Tuesday, July 27, 2004

Buckle Up Bloggers!

I ran across the following article on foxnews.com this morning:

Alaska Crash Trial Focuses on DVD Player
Tuesday, July 27, 2004
ANCHORAGE, Alaska — When a pickup truck crossed the double yellow line along Seward Highway (
search) and killed two occupants of a Jeep Grand Cherokee, police initially thought the accident was another tragic mistake by a momentarily distracted driver.
Then they spotted the dashboard DVD player (
In what may be the first trial of its kind in the nation, prosecutors have accused the pickup truck's driver of second-degree murder for watching a movie instead of the road when he crashed head-on into the Jeep.

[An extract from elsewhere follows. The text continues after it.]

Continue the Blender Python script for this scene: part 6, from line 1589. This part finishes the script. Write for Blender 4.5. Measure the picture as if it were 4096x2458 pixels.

I have to admit that sometimes I take my focus off the freeway of faith...and I crash.  Praise God that my fenderbenders are not fatal.  The airbag of the Almighty saves me every time.   For me it comes down to a lack of discipline in several areas that results in a wreck-of-a-relationship with God.  Spending, eating, and time management have always been my DVD players of distraction. 

Daily, I have to strap on the seatbelt of the Spirit and keep the sedan of my soul crucified to Christ.  And the days that I live like that...they are the most abundant, delightful drives despite the difficulties of this drive we call discipleship.

May we all keep our eyes on the prize, Jesus Christ.


Sam Middlebrook said...

Maybe I should stop using ViaVoice to blog while I drive on my Ipaq....


Sam Middlebrook said...

And one more thing... This is ALMOST as safe as dragging a ten foot long wooden sled on rails of dry ice with four student buckeld into old van seats that sit on top of it.

Not that anyone would every actually try topull that of or anything, I'm just sayin...

Joel Quile said...

Sam, thanks for letting me know that you use ViaVoice on your Ipaq to blog. That would explain the high volume of cussing and "get out of my way you idiot" comments that are littered throughout your blog.

Sam Middlebrook said...

Not to mention...

"You drive like Lola Gordon!"

"Officer, what seems to be the problem?"

"No officer, I wasn't playing air guitar while doing 90 in a school zone!"